Petition Advances Major

The African American Studies Program and the Provost’s Committee on Diversity created a petition to establish an African American studies major last Wednesday, five years after the idea was first discussed.

The petition calls for an increased allocation of resources and faculty to the African American Studies Program. The program currently consists of a minor as well as elective courses.

Student organizers of the petition declined to comment on the number of signatures received to date. As of press time, the Facebook event page of the petition has received over 200 RSVPs.

Director of African American Studies Robert J. Patterson said that the program and students on the Committee on Diversity will use the petition to assess student, faculty and alumni support for the major before submitting a proposal to the college dean’s office.

“The petition helps us to project how the major, and minor for that matter, might expand. … They have played an important role in making the case for this major,” Patterson said. “Students demonstrate demand by taking courses, and have expressed in numerous settings … that this major is something that they desire.”

Daniel Zager (COL ’18), a member of the provost’s Committee on Diversity, said that the committee will continue to advocate for increased support for the major.

“Our role as students so far has mainly been to connect with other students, survey interest in the potential major and gain student support for this proposal,” Zager said.

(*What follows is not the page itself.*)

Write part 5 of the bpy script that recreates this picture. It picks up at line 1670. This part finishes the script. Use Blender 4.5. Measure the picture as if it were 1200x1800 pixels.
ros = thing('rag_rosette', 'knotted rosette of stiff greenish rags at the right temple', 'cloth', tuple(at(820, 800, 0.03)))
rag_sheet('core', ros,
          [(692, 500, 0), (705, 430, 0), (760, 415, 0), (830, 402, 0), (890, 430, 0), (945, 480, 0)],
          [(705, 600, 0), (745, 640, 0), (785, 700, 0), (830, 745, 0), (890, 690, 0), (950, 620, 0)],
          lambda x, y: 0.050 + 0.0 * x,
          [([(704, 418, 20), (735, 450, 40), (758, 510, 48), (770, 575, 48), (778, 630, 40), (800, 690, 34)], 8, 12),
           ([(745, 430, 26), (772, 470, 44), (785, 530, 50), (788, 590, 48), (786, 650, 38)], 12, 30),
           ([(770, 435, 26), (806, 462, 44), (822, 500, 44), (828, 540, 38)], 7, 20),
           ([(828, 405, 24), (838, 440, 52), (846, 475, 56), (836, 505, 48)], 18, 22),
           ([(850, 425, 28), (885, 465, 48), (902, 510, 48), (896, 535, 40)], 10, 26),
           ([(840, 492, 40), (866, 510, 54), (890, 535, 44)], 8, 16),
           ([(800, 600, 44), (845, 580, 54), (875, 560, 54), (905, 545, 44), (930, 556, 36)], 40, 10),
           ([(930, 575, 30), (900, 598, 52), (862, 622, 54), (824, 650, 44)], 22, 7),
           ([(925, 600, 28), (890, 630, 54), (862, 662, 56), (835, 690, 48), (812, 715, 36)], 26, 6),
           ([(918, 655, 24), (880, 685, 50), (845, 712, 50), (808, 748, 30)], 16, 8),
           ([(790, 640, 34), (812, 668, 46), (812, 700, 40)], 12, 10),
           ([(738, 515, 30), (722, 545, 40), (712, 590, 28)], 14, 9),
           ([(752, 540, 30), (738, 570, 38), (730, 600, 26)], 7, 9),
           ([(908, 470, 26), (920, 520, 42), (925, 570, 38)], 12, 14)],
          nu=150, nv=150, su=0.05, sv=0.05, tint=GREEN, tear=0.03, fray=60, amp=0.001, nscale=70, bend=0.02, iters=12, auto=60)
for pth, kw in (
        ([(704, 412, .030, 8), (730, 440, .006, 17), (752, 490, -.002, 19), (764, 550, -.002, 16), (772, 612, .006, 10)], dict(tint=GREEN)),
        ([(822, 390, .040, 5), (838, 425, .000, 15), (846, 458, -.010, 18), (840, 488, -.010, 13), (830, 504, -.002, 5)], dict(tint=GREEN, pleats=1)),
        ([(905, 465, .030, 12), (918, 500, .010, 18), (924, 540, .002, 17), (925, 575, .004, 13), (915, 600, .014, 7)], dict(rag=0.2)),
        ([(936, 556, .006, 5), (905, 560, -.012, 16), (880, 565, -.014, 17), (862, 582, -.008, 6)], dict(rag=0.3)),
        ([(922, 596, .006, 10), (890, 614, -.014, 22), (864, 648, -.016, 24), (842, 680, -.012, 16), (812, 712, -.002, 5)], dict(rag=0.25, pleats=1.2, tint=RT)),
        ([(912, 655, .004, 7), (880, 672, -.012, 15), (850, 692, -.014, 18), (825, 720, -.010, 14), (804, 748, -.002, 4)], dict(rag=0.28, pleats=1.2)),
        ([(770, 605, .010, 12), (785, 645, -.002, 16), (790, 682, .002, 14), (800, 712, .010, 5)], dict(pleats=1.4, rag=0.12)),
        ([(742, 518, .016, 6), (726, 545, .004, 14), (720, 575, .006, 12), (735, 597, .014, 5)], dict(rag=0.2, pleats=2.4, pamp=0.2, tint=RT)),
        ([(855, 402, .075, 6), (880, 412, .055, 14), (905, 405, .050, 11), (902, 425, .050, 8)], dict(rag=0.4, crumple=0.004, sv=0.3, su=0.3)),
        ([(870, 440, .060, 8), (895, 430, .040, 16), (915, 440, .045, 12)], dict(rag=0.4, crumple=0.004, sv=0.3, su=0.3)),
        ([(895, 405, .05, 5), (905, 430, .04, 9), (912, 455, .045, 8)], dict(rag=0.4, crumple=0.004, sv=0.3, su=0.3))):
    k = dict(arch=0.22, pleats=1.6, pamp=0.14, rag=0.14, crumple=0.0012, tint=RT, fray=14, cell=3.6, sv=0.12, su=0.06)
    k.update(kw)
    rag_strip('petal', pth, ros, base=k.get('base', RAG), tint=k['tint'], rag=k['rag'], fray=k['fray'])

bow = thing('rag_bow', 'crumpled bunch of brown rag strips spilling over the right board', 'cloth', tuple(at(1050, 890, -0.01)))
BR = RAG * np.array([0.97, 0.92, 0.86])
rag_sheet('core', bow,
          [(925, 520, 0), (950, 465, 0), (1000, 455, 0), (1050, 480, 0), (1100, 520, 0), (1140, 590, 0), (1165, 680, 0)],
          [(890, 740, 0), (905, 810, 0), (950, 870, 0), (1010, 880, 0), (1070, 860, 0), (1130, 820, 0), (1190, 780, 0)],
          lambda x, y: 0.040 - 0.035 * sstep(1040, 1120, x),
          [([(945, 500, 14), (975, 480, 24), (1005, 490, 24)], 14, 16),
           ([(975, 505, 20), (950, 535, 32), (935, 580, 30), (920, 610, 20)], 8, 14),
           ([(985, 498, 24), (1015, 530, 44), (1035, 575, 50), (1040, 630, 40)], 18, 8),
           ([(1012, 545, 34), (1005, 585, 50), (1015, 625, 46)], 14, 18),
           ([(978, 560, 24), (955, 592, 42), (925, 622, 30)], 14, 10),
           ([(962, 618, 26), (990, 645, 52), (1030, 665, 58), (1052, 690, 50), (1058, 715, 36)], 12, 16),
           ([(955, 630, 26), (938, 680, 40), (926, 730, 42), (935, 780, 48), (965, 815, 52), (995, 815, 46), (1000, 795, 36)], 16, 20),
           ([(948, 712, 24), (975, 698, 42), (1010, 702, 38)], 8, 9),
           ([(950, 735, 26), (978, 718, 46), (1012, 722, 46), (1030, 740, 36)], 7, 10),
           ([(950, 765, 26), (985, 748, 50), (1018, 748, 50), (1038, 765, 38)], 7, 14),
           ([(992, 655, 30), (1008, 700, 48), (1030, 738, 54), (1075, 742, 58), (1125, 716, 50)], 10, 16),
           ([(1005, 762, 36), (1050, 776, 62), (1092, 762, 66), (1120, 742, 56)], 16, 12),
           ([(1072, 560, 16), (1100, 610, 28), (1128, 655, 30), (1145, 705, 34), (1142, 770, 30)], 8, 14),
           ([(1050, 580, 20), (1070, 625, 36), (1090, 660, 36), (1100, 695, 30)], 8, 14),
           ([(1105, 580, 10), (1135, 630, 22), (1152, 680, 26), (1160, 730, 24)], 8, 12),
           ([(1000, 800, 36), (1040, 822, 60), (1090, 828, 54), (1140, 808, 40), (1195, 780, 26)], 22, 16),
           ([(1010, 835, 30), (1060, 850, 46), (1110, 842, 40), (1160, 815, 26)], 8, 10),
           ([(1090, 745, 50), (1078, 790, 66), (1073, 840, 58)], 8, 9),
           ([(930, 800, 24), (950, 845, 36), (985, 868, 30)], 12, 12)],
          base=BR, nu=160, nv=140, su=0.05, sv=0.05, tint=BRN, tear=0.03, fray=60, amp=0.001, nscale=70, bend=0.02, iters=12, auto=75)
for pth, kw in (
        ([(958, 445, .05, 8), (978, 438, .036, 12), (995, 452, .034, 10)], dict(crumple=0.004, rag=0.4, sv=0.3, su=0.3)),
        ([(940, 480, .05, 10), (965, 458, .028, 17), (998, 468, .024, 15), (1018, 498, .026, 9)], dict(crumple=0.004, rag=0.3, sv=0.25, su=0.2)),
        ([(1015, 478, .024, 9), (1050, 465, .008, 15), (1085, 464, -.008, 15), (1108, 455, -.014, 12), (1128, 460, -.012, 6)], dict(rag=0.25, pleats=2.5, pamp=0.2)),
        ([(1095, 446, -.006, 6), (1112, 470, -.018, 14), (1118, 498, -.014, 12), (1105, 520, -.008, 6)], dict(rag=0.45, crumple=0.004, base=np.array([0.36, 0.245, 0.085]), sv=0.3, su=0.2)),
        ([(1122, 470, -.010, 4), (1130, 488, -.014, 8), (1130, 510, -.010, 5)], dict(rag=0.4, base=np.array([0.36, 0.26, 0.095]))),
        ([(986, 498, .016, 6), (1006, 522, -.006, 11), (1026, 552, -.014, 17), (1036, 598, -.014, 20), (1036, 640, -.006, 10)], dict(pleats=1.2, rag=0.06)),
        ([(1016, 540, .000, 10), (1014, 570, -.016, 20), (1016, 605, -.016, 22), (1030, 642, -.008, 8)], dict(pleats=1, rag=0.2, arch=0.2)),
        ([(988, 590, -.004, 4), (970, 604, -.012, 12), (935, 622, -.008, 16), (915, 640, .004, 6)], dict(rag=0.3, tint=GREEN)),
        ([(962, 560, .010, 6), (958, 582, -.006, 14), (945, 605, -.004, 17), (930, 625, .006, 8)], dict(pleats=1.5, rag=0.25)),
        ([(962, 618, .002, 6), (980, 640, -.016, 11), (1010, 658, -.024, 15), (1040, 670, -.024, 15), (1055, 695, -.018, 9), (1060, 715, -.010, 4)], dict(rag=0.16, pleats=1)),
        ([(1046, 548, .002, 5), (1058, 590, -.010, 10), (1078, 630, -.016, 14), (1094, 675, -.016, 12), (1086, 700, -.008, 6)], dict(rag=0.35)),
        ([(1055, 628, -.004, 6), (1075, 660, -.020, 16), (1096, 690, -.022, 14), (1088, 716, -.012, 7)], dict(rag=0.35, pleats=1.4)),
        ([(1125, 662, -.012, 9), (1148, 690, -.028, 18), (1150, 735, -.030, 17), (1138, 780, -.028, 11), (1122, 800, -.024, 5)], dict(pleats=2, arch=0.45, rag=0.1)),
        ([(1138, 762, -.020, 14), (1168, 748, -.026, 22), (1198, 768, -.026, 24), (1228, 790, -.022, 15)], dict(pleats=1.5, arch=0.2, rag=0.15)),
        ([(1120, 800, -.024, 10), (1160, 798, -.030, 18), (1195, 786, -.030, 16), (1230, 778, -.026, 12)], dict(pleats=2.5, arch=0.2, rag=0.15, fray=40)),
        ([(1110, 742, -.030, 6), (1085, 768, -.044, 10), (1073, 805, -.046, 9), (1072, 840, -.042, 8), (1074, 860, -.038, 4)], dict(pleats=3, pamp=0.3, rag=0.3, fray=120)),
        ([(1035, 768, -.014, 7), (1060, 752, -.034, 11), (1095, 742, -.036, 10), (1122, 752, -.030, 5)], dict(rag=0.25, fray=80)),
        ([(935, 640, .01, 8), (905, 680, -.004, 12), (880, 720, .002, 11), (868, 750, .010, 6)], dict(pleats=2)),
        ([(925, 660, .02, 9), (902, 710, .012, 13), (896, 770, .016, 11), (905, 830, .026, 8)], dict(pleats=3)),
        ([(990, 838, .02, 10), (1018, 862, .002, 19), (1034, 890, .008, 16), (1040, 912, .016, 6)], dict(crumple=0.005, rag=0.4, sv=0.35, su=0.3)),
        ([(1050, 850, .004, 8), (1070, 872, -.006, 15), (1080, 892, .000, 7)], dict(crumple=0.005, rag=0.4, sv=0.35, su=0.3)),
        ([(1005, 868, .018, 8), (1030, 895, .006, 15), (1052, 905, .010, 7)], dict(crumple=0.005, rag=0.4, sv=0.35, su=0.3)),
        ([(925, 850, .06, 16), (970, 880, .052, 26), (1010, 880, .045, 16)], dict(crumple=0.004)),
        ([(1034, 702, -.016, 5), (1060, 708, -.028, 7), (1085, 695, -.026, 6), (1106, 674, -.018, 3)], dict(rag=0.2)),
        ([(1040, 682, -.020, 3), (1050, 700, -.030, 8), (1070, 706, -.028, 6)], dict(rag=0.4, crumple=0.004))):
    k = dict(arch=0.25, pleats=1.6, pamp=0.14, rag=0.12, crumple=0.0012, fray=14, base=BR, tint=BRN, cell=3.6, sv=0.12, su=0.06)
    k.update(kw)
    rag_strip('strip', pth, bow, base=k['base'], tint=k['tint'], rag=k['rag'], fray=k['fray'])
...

The idea for the major program came as a result of recommendations from the Initiative on Diversity and Inclusiveness in 2010. The petition also comes after the Main Campus Executive Faculty voted in favor of adding a diversity requirement to the core curriculum in April 2015.

According to Patterson, the proposed major will address a series of topics that relate to African American history and culture.

“[It would include] issues of race and power, issues of epistemology and cultural production, the improvement of black life [and] how globalization has affected our study of race,” Patterson said.

Currently, a preliminary description for the major includes its requirement of the “Introduction to African American Studies” course. The major will also include a thesis-based capstone course that students would take their junior or senior year.

According to Patterson, the major will require a total of 10 courses, and will be divided into two concentrations, which have yet to be determined.

Patterson said that, although he hopes the major will be in effect by next fall, it would require a large amount of work for both himself and his team.

“Part of my responsibility is to oversee the curriculum, and so, in that capacity, I have been working with a group of faculty members for the past two years to do the necessary research, gather the necessary information to make sure that we have the resources, the demand and even the institutional support to move forward with creating the major,” Patterson said.

Patterson also said that submitting a proposal for the major will be an extensive process. For instance, students campaigned for nearly a year and a half before the justice and peace studies major was established.

“The next part of the process involves submitting the proposal that justifies the reasons for going from a minor to a major, the requirements of the major, the resources that we would need in terms of faculty and finances and other related issues,” Patterson said.

After the proposal is submitted to the College Dean’s Office, the Curriculum Committee of the College Executive Council will review the proposal and provide a report with feedback and suggestions before voting on the proposal.

If the Dean’s Office is in favor of the proposal, it will go to the university’s board of directors for a vote.

Many faculty members have expressed their support for the major, citing the importance of the African American Studies Program.

College Dean Chester Gillis said that the major would be a good addition to the school considering its increasing popularity.

“I think this will be a valuable addition provided that there is sufficient demand for it,” Gillis said. “I think African American studies is an important program. It represents an important community, an important literature and history and academic discipline.”

Marcia Chatelain, a professor of history who is also in the African American Studies Program and an associate professor in the Department of History, said that the addition of the major will put Georgetown on the same level as other elite universities who already have such programs.

“If Georgetown decides to create an African American studies major, we will join other elite universities and the finest Catholic universities in ensuring that students can focus their intellectual interests within a field that has produced some of the most important and relevant scholarship over the course of nearly 50 years,” Chatelain wrote in an email to The Hoya.

Zager agreed that the establishment of an African American studies major is overdue, when compared to peer institutions. For instance, Princeton University began offering an African American studies major this academic year.

“As for the major itself, it’s long overdue. Many of our peer institutions are already far ahead of us in instituting the major, and, simply put, only having a minor at Georgetown is not enough to study the topic in depth,” Zager said.